I just stumbled upon this site today, and I'm kind of thrilled to find this cohesive little niche for the game designer novice amidst the messy world wide web. It's great to find a working comunity willing to offer free-of-charge advice to budding game makers. I figured I'd go ahead and introduce myself.
I am a programming noob. I'm very comfortable with computers, and in the past I've taught myself how to do things like navigate DOS (to a very basic level), and build an OpenOffice spreadsheet, but I've never used a programming tool, although I'm familier with concepts like scripts, strings, variables, but I have no idea how someone makes such things. Also, my brain is very non-math orientated - math scares me.
I've been playing video games for over twenty years, and probably like any truly addicted gamer I've fantasized about the game I would make if I made a game. As an adult I've been fascinated by violence in games, how 99% of successful video games have violent themes (even Pacman, Asteroids, Mario, etc), and what it means to our gamer culture, and our Western World culture. I was impressed by Super Columbine Massacre RPG as a game that tried to make the player analyze and interpret a real world act of violence from the perspective of a true non-hero. I think games have a real untapped power to educate it's players, to challenge conventional morals and ethics, to inspire a person to analyze themselves and their surroundings. I think game producers would think of this as highly unmarketable… but game creaters, like Ken Levine with BioShock, are definately trying to push the boundries of this envelope.
I'd like to create a narrative war game, set in a real modern conflict (how modern and how far I can push it I'm not sure…) where the player controls one person at a time, but ends up probably controlling many different "pawns" involved in many different stories. Ideally I'd love to create a game billed as a Halo-killer, that essentially tricked people into playing a game they thought would be a fast paced shooter, but would end up being something far more human and disturbing (as a comment on how many of our children are actually recruited into the armed forces), but I'm neither a programmer or a team of programmers who could pull off something like that. I very seriously considered purchasing RPG Maker so I could create a RPG style game that potentially could support 50+ game endings, but each individual story arc could be very short, maybe only an hour in length. Different story arcs could start from the same game point, and diverge as the player made divergent choices, and then the player could unlock different characters they meet and play their story arcs (some of which would be the same story played earlier from a new perspective). Each story arc would have some real life basis, event, or history it drew from, and if I take this on I'm really going to need to research my topic as if preparing to write a book.

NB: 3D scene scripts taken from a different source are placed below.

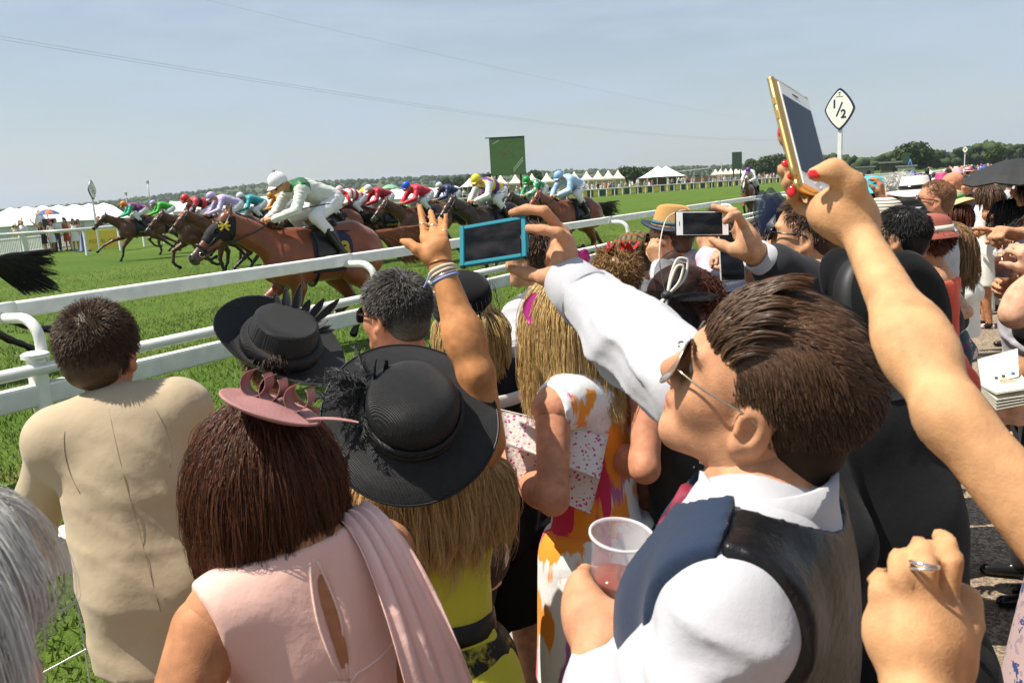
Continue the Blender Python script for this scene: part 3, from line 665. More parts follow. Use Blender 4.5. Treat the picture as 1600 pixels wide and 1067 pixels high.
# ---------------------------------------------------------------- hills, woods, trees
HAZE_D = .00011
HILLM = M('hill_grass', (.06, .09, .03), .95, var=.3, vscale=.01)
xs = np.linspace(-500, 2300, 90); top = np.interp(xs, [-500, 0, 150, 300, 400, 550, 700, 850, 1000, 1150, 1300, 1450, 1600, 2300], [9, 10, 13, 22, 28, 27, 25, 24, 20, 17, 14, 17, 20, 22])
rows = []
for d, f in ((1350, 0.), (1550, .35), (1800, .75), (2050, 1.), (2500, .6), (2900, 0)):
    q = np.array([pol(x, d) for x in xs]); q[:, 2] = f*top*2050/FPX*(1+.06*np.sin(xs*.013+d))-(.5 if f == 0 else 0); rows.append(q)
P = np.stack(rows); m, n = P.shape[:2]; i = np.arange(m-1)[:, None]*n; j = np.arange(n-1)[None]
prop(put('hills', (P.reshape(-1, 3), [np.stack([i+j, i+j+1, i+n+j+1, i+n+j], -1).reshape(-1, 4)]), HILLM), kind='structure')
def ico(sub=1):
    import bmesh
    b = bmesh.new(); bmesh.ops.create_icosphere(b, subdivisions=sub, radius=1); V = np.array([v.co[:] for v in b.verts]); F = np.array([[v.index for v in f.verts] for f in b.faces]); b.free(); return V, F
IV, IF = ico(2)
def clumps(C, R, sq=.8):
    n = len(C); V = IV[None]*(1+nr.normal(0, .22, (n, len(IV), 1)))*R[:, None, None]*np.array([1, 1, sq]); V = V+C[:, None]
    return V.reshape(-1, 3), [(IF[None]+np.arange(n)[:, None, None]*len(IV)).reshape(-1, 3)], np.repeat(nr.random(n), len(IV))
FOL = M('woodland', (.032, .058, .02), .9, spec=.1, strand=.4, col2=(.07, .10, .038), var=.25, vscale=.2)
C, R = [], []
for k in range(5200):                # woods over the hills
    x = nr.uniform(-450, 2250); d = nr.choice([1400, 1500, 1650, 1800, 1950, 2060, 2100])+nr.normal(0, 30); q = pol(x, d)
    f = np.interp(d, [1350, 1550, 1800, 2050, 2500], [0, .35, .75, 1., .6]); z = f*np.interp(x, xs, top)*2050/FPX; r_ = nr.uniform(2.6, 5.5); C.append([q[0], q[1], z+r_*.4]); R.append(r_)
prop(put('woods', clumps(np.array(C), np.array(R), .95), FOL), label='dark green far off woodland covering the low hills', kind='stuff')
C, R = [], []
for k in range(1300):                 # nearer belt
    x = nr.uniform(1195, 1720) if k < 800 else nr.uniform(-300, 1200); d = nr.uniform(480, 620) if k < 800 else nr.uniform(900, 1150); q = pol(x, d); r_ = nr.uniform(1.6, 3.6)
    h = (10.5 if x > 1195 else 7)+1.8*math.sin(x*.05)+1.2*math.sin(x*.013); C.append([q[0], q[1], nr.uniform(2, h)]); R.append(r_)
prop(put('tree_belt', clumps(np.array(C), np.array(R), .9), FOL), label='belt of dark broadleaf trees behind the course', kind='stuff')
LEAF = M('leaves', (.024, .05, .014), .7, spec=.2, strand=.5, col2=(.075, .115, .03)); BARK = M('bark', (.09, .07, .05), .9, var=.3)
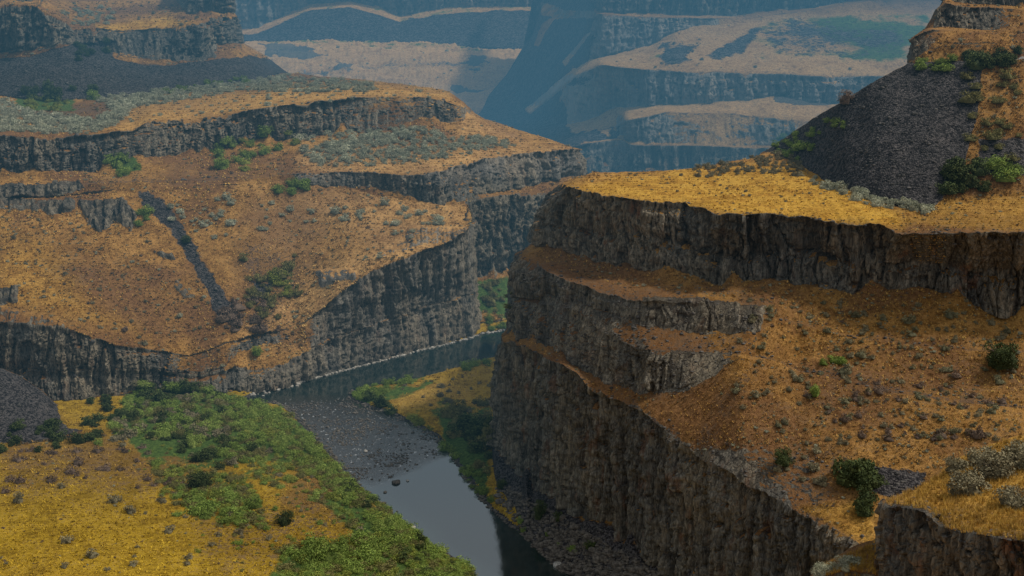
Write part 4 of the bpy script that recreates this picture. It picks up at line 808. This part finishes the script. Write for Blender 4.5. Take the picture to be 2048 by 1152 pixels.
stones(pts, 'fallen_rubble', STONE, 'fallen grey rubble between the great right cliff and the water')
for q, (pu, pv, s, lab) in enumerate([(792, 966, 1.05, 'largest dark boulder standing in the calm water below the riffle'), (822, 1056, .9, 'pale boulder at the left water edge beside the green bank'), (731, 903, .55, 'yellowish boulder in the riffle'),
        (1118, 1132, 1.1, 'pale boulder at the right water edge near the bottom'), (770, 985, .4, 'small stone in the calm water left of the dark boulder'), (815, 962, .35, 'small pale stone in the calm water right of the dark boulder')]):
    x, y = zw(pu, pv); V, Fc = rock_mesh(200+q, .55)
    o = obj('boulder', mkmesh('boulder', V*s, Fc, [STONE if q in (0, 4) else PSTONE]), label=lab, category='rock'); o.location = (x, y, .12)
# dry grass tufts on the near outcrop and the meadow
pts = []
def tufts(polys, label, name, mat, size):
    Vs = []; r = np.random.default_rng(55)
    for poly, n, md in polys:
        for (pu, pv) in inpoly(poly, n, 60, md):
            p = ground(pu, pv)
            if p is None: continue
            k = 9; a = r.uniform(0, 6.28, k); l = r.uniform(.5, 1.1, k)*size; w = .035*size; lean = r.uniform(.2, .7, k)
            base = p+np.stack([r.normal(size=k)*.12*size, r.normal(size=k)*.12*size, np.full(k, -.03)], 1)
            tip = base+np.stack([np.cos(a)*lean*l, np.sin(a)*lean*l, l], 1); sd_ = np.stack([-np.sin(a)*w, np.cos(a)*w, 0*a], 1)
            Vs.append(np.stack([base-sd_, base+sd_, tip], 1).reshape(-1, 3))
    V = np.concatenate(Vs); obj(name, mkmesh(name, V, np.arange(len(V)).reshape(-1, 3), [mat]), kind='stuff', label=label)
tufts([([(1760,1005),(1850,965),(1950,900),(2048,870),(2048,1080),(1900,1060),(1850,1015)], 2600, 2.2), ([(1640,1130),(1750,1085),(1750,1152),(1620,1152)], 500, 3)], 'yellow dry grass on the near outcrop', 'dry_grass', STRAW, .55)

# ------------------------------------------------------------------ haze
def haze(name, y0, k, colr, label, y1=4500):
    M = NT(name); a = M.n('ShaderNodeVolumeAbsorption'); e = M.n('ShaderNodeEmission'); s = M.n('ShaderNodeAddShader')
    a.inputs['Density'].default_value = k; a.inputs['Color'].default_value = (0, 0, 0, 1); e.inputs[0].default_value = (*colr, 1); e.inputs[1].default_value = k
    M.L(a.outputs[0], s.inputs[0]); M.L(e.outputs[0], s.inputs[1]); M.L(s.outputs[0], M.out.inputs['Volume'])
    x0, x1, z0, z1 = -2500, 2500, -20, 127
    V = [(x, y, z) for x in (x0, x1) for y in (y0, y1) for z in (z0, z1)]
    Q = [(0, 1, 3, 2), (4, 6, 7, 5), (0, 4, 5, 1), (2, 3, 7, 6), (0, 2, 6, 4), (1, 5, 7, 3)]
    obj('haze', mkmesh(name, V, Q, [M.m]), kind='structure', label=label)
haze('thin haze', 250, .0009, (.070, .19, .27), 'thin blue smoke haze over the middle of the canyon', 620)
haze('thick haze', 515, .0016, (.068, .215, .345), 'thick blue smoke haze filling the far canyon', 760)

# ------------------------------------------------------------------ light, sky, camera
w = bpy.data.worlds.new('World'); sc.world = w; w.use_nodes = True; nt = w.node_tree; bg = nt.nodes['Background']
sk = nt.nodes.new('ShaderNodeTexSky'); sk.sky_type = 'NISHITA'; sk.sun_disc = False
EL, AZ = 54, 80                                             # sun height; degrees from straight ahead towards the right
sk.sun_elevation = math.radians(EL); sk.sun_rotation = math.radians(AZ); sk.air_density = 1.; sk.dust_density = 5.
mx = nt.nodes.new('ShaderNodeMix'); mx.data_type = 'RGBA'; mx.blend_type = 'MULTIPLY'; mx.inputs[0].default_value = 1; mx.inputs[7].default_value = (1.05, 1., .92, 1)
nt.links.new(sk.outputs[0], mx.inputs[6]); sm_ = nt.nodes.new('ShaderNodeMix'); sm_.data_type = 'RGBA'; sm_.inputs[0].default_value = .55; sm_.inputs[7].default_value = (4.6, 4.75, 4.5, 1)   # smoke-grey sky
nt.links.new(mx.outputs[2], sm_.inputs[6]); nt.links.new(sm_.outputs[2], bg.inputs[0]); bg.inputs[1].default_value = .125
L = bpy.data.lights.new('sun', 'SUN'); L.energy = 3.2; L.angle = math.radians(5); L.color = (1, .93, .80)
so = bpy.data.objects.new('sun', L); COL.objects.link(so); so.location = (100, 100, 400)
so.rotation_euler = (math.radians(90-EL), 0, math.radians(180-AZ))
from mathutils import Vector
d = Vector((math.sin(math.radians(AZ))*math.cos(math.radians(EL)), math.cos(math.radians(AZ))*math.cos(math.radians(EL)), math.sin(math.radians(EL))))
so.rotation_euler = (-d).to_track_quat('-Z', 'Y').to_euler()
c = bpy.data.cameras.new('camera'); co = bpy.data.objects.new('camera', c); COL.objects.link(co)
co.location = (0, 0, H); co.rotation_euler = (math.radians(90)-TH, 0, 0); c.sensor_width = 36; c.lens = 36*F/2048; c.clip_end = 9000; c.clip_start = 1
sc.camera = co
sc.view_settings.view_transform = 'Standard'; sc.view_settings.look = 'None'; sc.view_settings.exposure = 0
sc.cycles.use_denoising = True; sc.cycles.max_bounces = 5; sc.cycles.volume_bounces = 0
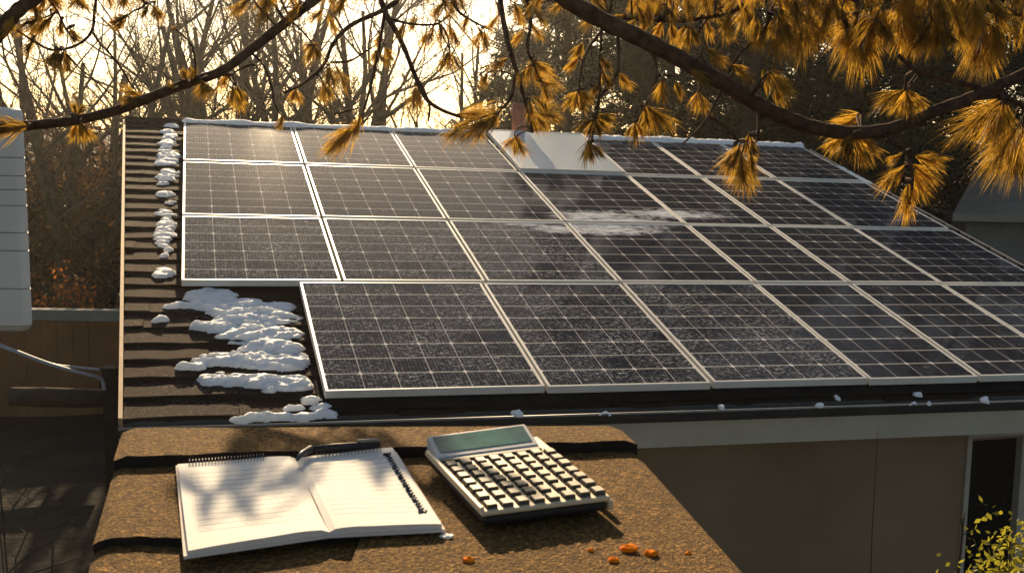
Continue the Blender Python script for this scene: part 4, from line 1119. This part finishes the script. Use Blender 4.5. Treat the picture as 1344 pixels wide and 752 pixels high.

I actually considered just writing this as a Choose Your Own Adventure book, but I guess I could even use FreeBASIC to create a text based (mis)adventure. Ultimately though I'd like to create a game that at it's heart is educational, that included a basic history of the conflict it takes place in - and I'd love it to be a little more accessible than a text based adventure. An isometric RPG would probably work just fine - the trick would be to make it a game that was actually fun to play, but resonated such that it disturbed the player for finding it fun to play.
I realize if I'm going to learn to design games I shouldn't start with my magnus opus, because my first few games will be utter crap. But with short story arcs, I can at least start developing these stories with my crappy first-time games, and possibly re-invent them later. I also thought Flash might be a great format to learn how to develop with because I've played some very fun flash games that require "tweak" gamer skills. Ultimately the game has to be fun and engaging - there's no sense in making an "educational" game that no one is going to play.
I'd love to join in on the classes offered here in the chat room, but I can't really take that time away from my kids and wife (all my gaming related activity is conducted after hours, once everyone's sleeping - or during downtime at work) but I should go ahead and follow the advice I've read on these forums and start working with FreeBASIC. Get my feet wet.
Sorry this turned into such a beast of an introduction. I don't know what I expect to gain out of it. I'm deeply inspired by this project, and terrified of it. One thing worse than wasting a week of your life playing a terrible game is probably wasting a year or more of your life trying to make a terrible game. But nothing is wasted so long as something is learned or gained. I'm just such a complete an utter noob to programming.